GIVEN DATA:

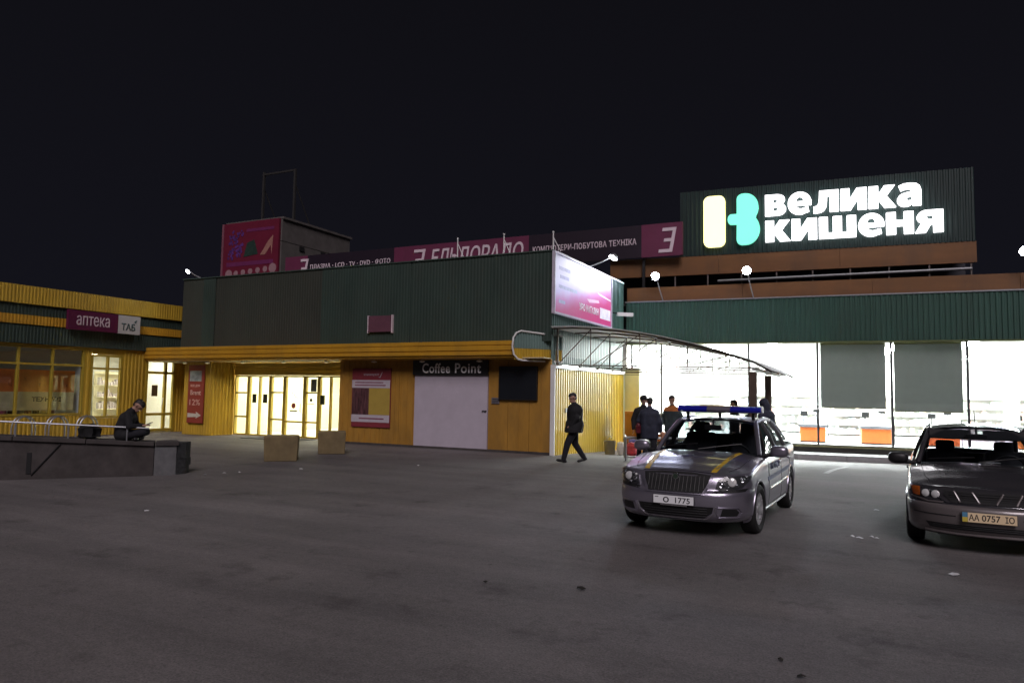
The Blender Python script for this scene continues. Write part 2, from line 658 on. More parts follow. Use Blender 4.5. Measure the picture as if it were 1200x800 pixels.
def window_x(parent, name, x, y0, y1, z0, z1, ydiv, zdiv, m_frame, t=0.07, d=0.09):
    """window in a wall of constant x"""
    f = MB()
    f.box(x - d, x + 0.02, y0, y0 + t, z0, z1)
    f.box(x - d, x + 0.02, y1 - t, y1, z0, z1)
    f.box(x - d, x + 0.02, y0 + t, y1 - t, z0, z0 + t)
    f.box(x - d, x + 0.02, y0 + t, y1 - t, z1 - t, z1)
    yy = [y0 + t] + [c for c in ydiv] + [y1 - t]
    for c in ydiv:
        f.box(x - d, x + 0.016, c - t / 2, c + t / 2, z0 + t, z1 - t)
    for c in zdiv:
        for i in range(len(yy) - 1):
            a = yy[i] + (t / 2 if i else 0)
            b = yy[i + 1] - (t / 2 if i < len(yy) - 2 else 0)
            f.box(x - d, x + 0.012, a, b, c - t / 2, c + t / 2)
    fo = f.build(name, m_frame, parent)
    for i in range(len(yy) - 1):
        zz = [z0 + t] + list(zdiv) + [z1 - t]
        for j in range(len(zz) - 1):
            a = yy[i] + (t / 2 if i else 0)
            b = yy[i + 1] - (t / 2 if i < len(yy) - 2 else 0)
            c = zz[j] + (t / 2 if j else 0)
            e = zz[j + 1] - (t / 2 if j < len(zz) - 2 else 0)
            MB().box(x - 0.05, x - 0.04, a, b, c, e).build('pane', GLASS, fo)
    return fo


def window_y(parent, name, y, x0, x1, z0, z1, xdiv, zdiv, m_frame, t=0.07, d=0.09, gmat=None):
    f = MB()
    f.box(x0, x0 + t, y - 0.02, y + d, z0, z1)
    f.box(x1 - t, x1, y - 0.02, y + d, z0, z1)
    f.box(x0 + t, x1 - t, y - 0.02, y + d, z0, z0 + t)
    f.box(x0 + t, x1 - t, y - 0.02, y + d, z1 - t, z1)
    xx = [x0 + t] + list(xdiv) + [x1 - t]
    for c in xdiv:
        f.box(c - t / 2, c + t / 2, y - 0.016, y + d, z0 + t, z1 - t)
    for c in zdiv:
        for i in range(len(xx) - 1):
            a = xx[i] + (t / 2 if i else 0)
            b = xx[i + 1] - (t / 2 if i < len(xx) - 2 else 0)
            f.box(a, b, y - 0.012, y + d, c - t / 2, c + t / 2)
    fo = f.build(name, m_frame, parent)
    zz = [z0 + t] + list(zdiv) + [z1 - t]
    for i in range(len(xx) - 1):
        for j in range(len(zz) - 1):
            a = xx[i] + (t / 2 if i else 0)
            b = xx[i + 1] - (t / 2 if i < len(xx) - 2 else 0)
            c = zz[j] + (t / 2 if j else 0)
            e = zz[j + 1] - (t / 2 if j < len(zz) - 2 else 0)
            MB().box(a, b, y + 0.04, y + 0.05, c, e).build('pane', gmat or GLASS, fo)
    return fo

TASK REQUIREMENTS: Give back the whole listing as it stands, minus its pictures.

SOLUTION:
The Blender Python script for this scene continues. Write part 2, from line 658 on. More parts follow. Use Blender 4.5. Measure the picture as if it were 1200x800 pixels.
def window_x(parent, name, x, y0, y1, z0, z1, ydiv, zdiv, m_frame, t=0.07, d=0.09):
    """window in a wall of constant x"""
    f = MB()
    f.box(x - d, x + 0.02, y0, y0 + t, z0, z1)
    f.box(x - d, x + 0.02, y1 - t, y1, z0, z1)
    f.box(x - d, x + 0.02, y0 + t, y1 - t, z0, z0 + t)
    f.box(x - d, x + 0.02, y0 + t, y1 - t, z1 - t, z1)
    yy = [y0 + t] + [c for c in ydiv] + [y1 - t]
    for c in ydiv:
        f.box(x - d, x + 0.016, c - t / 2, c + t / 2, z0 + t, z1 - t)
    for c in zdiv:
        for i in range(len(yy) - 1):
            a = yy[i] + (t / 2 if i else 0)
            b = yy[i + 1] - (t / 2 if i < len(yy) - 2 else 0)
            f.box(x - d, x + 0.012, a, b, c - t / 2, c + t / 2)
    fo = f.build(name, m_frame, parent)
    for i in range(len(yy) - 1):
        zz = [z0 + t] + list(zdiv) + [z1 - t]
        for j in range(len(zz) - 1):
            a = yy[i] + (t / 2 if i else 0)
            b = yy[i + 1] - (t / 2 if i < len(yy) - 2 else 0)
            c = zz[j] + (t / 2 if j else 0)
            e = zz[j + 1] - (t / 2 if j < len(zz) - 2 else 0)
            MB().box(x - 0.05, x - 0.04, a, b, c, e).build('pane', GLASS, fo)
    return fo


def window_y(parent, name, y, x0, x1, z0, z1, xdiv, zdiv, m_frame, t=0.07, d=0.09, gmat=None):
    f = MB()
    f.box(x0, x0 + t, y - 0.02, y + d, z0, z1)
    f.box(x1 - t, x1, y - 0.02, y + d, z0, z1)
    f.box(x0 + t, x1 - t, y - 0.02, y + d, z0, z0 + t)
    f.box(x0 + t, x1 - t, y - 0.02, y + d, z1 - t, z1)
    xx = [x0 + t] + list(xdiv) + [x1 - t]
    for c in xdiv:
        f.box(c - t / 2, c + t / 2, y - 0.016, y + d, z0 + t, z1 - t)
    for c in zdiv:
        for i in range(len(xx) - 1):
            a = xx[i] + (t / 2 if i else 0)
            b = xx[i + 1] - (t / 2 if i < len(xx) - 2 else 0)
            f.box(a, b, y - 0.012, y + d, c - t / 2, c + t / 2)
    fo = f.build(name, m_frame, parent)
    zz = [z0 + t] + list(zdiv) + [z1 - t]
    for i in range(len(xx) - 1):
        for j in range(len(zz) - 1):
            a = xx[i] + (t / 2 if i else 0)
            b = xx[i + 1] - (t / 2 if i < len(xx) - 2 else 0)
            c = zz[j] + (t / 2 if j else 0)
            e = zz[j + 1] - (t / 2 if j < len(zz) - 2 else 0)
            MB().box(a, b, y + 0.04, y + 0.05, c, e).build('pane', gmat or GLASS, fo)
    return fo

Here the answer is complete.